Nas últimas semanas, graças à postagem do jovem Felipe Neto, ganhou corpo no debate público a discussão sobre a obrigatoriedade da leitura dos clássicos, como o velho e bom Machado, durante o Ensino Médio.
Devo admitir que esse é o tipo de coisa que me irrita um pouco, pois eu abordo esse tema há anos e é preciso vir um youtuber falar disso para que a problemática entre na pauta do dia. Tudo bem, guardo-me à minha insignificância, mas que isso machuca, machuca. Por outro lado, a vinda à tona desse assunto me foi muito positiva, uma vez que pude mudar alguns posicionamentos após ler boas análises de pessoas qualificadas para tanto.
A priori, sempre fui partidário de que é, se não um crime, ao menos um absurdo muito grande obrigar que um adolescente de 15, 16 anos, explodindo em hormônios, leia Eça de Queirós, Camões e toda aquela patota e, não só leia, como tenha de responder a intermináveis questionários sobre suas obras, questionários esses no qual, estou certo, os próprios autores não lograriam êxito. E quem diz isso não sou eu, mas o Mario Prata, que já escreveu uma crônica maravilhosa a respeito.
Sendo assim, costumava encerrar a discussão garantindo que era melhor que essa turma lesse algo menos grave e muito mais interessante, como o próprio Mario Prata – de quem sou fã confesso e que, curiosamente, foi quem gerou em mim todo e qualquer interesse que eu tenha em literatura e na língua portuguesa de modo geral. No entanto, como eu disse, essa presente discussão me trouxe novos pontos de vista, os quais me levaram a mudar um pouco de posicionamento.

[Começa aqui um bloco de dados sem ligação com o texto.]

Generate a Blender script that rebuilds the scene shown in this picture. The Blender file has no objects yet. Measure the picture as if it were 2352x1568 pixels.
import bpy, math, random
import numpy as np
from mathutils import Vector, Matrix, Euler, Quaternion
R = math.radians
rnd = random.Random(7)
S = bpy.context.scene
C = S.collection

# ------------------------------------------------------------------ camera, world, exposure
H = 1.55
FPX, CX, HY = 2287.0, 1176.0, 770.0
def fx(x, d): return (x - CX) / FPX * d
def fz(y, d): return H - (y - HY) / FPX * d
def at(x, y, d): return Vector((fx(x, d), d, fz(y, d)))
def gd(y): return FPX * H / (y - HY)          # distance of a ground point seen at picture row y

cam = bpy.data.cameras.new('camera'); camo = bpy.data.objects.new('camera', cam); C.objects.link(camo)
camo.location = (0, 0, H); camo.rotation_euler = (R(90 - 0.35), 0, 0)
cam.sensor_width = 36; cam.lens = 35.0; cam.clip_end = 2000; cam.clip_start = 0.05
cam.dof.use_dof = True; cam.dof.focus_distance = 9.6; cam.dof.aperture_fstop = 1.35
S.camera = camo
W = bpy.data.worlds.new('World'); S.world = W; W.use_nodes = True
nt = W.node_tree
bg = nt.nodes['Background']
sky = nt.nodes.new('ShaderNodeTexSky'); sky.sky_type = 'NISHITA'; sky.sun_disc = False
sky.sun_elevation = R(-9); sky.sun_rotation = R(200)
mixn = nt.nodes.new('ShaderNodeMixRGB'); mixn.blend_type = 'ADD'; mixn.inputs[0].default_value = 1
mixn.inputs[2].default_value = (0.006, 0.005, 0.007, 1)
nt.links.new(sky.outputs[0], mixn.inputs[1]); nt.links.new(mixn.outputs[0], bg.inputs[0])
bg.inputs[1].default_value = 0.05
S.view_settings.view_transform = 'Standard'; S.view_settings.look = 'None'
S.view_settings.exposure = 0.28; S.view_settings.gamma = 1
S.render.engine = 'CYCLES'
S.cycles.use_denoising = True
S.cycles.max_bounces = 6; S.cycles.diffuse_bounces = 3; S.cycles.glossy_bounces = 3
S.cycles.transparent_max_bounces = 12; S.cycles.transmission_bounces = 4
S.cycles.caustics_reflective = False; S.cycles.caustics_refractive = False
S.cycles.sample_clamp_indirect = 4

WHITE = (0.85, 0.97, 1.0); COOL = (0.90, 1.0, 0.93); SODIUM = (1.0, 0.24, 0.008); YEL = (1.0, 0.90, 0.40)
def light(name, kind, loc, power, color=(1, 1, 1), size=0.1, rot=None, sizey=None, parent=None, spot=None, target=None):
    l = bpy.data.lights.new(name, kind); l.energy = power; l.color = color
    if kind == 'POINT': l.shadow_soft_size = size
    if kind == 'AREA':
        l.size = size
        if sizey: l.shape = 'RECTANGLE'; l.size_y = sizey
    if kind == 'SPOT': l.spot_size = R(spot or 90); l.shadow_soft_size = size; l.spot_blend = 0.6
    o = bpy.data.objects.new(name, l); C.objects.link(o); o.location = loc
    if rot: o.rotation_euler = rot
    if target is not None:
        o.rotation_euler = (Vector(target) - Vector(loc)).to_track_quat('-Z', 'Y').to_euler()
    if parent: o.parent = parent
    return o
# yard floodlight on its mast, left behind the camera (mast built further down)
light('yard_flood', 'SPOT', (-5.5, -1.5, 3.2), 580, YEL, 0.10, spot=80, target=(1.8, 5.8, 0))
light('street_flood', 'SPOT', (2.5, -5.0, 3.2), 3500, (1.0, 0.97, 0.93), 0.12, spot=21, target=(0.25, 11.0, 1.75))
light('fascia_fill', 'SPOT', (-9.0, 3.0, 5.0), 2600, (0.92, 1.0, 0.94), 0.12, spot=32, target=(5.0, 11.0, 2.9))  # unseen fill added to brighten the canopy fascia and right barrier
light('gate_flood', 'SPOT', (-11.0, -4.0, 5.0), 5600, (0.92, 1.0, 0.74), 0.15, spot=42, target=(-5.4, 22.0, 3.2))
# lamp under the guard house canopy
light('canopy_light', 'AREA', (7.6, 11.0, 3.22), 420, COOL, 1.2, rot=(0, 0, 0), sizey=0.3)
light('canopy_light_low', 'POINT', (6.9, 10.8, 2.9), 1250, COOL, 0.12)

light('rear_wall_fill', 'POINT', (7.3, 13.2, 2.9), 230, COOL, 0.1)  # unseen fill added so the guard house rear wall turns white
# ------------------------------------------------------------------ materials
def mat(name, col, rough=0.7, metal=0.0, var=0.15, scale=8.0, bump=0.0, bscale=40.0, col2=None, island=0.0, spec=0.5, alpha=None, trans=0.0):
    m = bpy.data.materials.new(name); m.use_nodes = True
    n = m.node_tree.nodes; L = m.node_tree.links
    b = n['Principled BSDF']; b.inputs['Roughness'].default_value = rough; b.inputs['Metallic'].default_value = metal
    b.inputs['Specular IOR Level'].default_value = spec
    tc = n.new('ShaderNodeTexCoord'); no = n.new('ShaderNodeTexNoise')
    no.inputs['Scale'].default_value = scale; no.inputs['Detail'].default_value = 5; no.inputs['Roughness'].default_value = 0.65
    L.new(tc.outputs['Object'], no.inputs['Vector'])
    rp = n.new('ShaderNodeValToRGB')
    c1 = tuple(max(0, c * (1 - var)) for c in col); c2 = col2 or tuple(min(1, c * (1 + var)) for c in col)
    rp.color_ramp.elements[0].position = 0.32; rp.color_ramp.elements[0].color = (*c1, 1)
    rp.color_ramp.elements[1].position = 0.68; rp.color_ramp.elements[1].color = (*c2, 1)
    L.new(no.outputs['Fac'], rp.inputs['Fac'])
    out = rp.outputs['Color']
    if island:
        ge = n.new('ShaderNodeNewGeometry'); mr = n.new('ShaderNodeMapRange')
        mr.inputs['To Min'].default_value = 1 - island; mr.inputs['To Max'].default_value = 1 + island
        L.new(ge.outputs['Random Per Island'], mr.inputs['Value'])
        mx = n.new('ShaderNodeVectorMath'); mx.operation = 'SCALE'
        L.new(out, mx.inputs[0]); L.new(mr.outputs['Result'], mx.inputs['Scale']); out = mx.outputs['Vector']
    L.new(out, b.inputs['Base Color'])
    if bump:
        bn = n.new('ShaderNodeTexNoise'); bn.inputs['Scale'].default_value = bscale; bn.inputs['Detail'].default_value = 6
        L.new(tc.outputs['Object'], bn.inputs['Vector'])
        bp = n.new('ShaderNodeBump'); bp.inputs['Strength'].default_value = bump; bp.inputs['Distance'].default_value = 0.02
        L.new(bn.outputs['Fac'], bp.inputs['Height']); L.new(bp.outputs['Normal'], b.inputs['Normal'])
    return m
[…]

O primeiro deles é a questão da oportunidade. Eu, Felipe, sempre tive acesso ao panteão dos grandes autores lusófonos, de modo que, se eu não estava muito interessado em frequentá-los no ápice da adolescência – e, de fato, não estava –, pude, muito bem, debruçar-me sobre eles anos depois, extraindo o melhor da experiência. O fato é que sou um privilegiado (e digo isso sem nenhuma militância, apenas constatando o fato de que uma parte chocante da população nunca abriu um livro na vida, não por preguiça, mas por falta de acesso a eles) e pude me permitir esse movimento tardio. Mas e aquela grande parte da população que, se não no colégio, a fórceps, dificilmente terá uma outra oportunidade de cruzar com o velho Machado pelo caminho? Como, então, tirar desse camarada a única oportunidade – ou, sendo muito otimista, aquela primeira faísca que fará com que ele pegue gosto pela coisa e vá atrás por meios próprios no futuro – que ele terá de visitar o fino da literatura nacional? Eu, particularmente, não conseguiria dormir à noite de tanta culpa.
Bem, vamos à famigerada matemática. Até onde posso me lembrar, nunca me foi apresentada a oportunidade de amenizar os cossenos, substituindo-os por agradáveis somas, por exemplo. Nada disso. Tive de lidar com essa – ao menos para mim – absoluta estupidez que são senos, cossenos, fatoriais e seus congêneres não menos insuportáveis. Lidei e nunca usei nada disso. Lidei, atravessei, aprovei e não sei nada disso. Mas, enfrentei. É o que importa. Sei que existem. Então, meu jovem, sinto muito se o velho Machado e sua turma aborrecem você e seus amigos, se estão a lhe causar pesadelos e, quiça, ojerizas pelo nosso vernáculo, mas encará-los e vencê-los será necessário.
Por fim, reitero algo em que sempre acreditei: a necessidade de o mestre pegar na mãozinha do aluno e fazer com ele, lado a lado, todo esse árduo percurso. Essa é a chave do sucesso. Sem uma belíssima introdução, uma adequada contextualização e um envolvente acompanhamento, é praticamente impossível que um adolescente ávido por sua primeira penetração consiga sacar as maravilhas de um Brás Cubas.
Dito tudo isso, registro meu posicionamento final. Acho, sim, bastante violento e vil submeter um jovem imberbe às asperezas, armadilhas e complicações da nossa alta literatura, porém, passar por ela e vencê-la é totalmente necessário e saudável. Seja para que o aluno tenha como mera referência (o famoso “ouvi falar”), seja para que dali nasça a paixão, seja para que todos nós tenhamos, afinal, o mesmo repertório. O grande desafio, então, está nas mãos dos professores, responsáveis, em última análise, por fazer daquele xarope intragável algo minimamente palatável.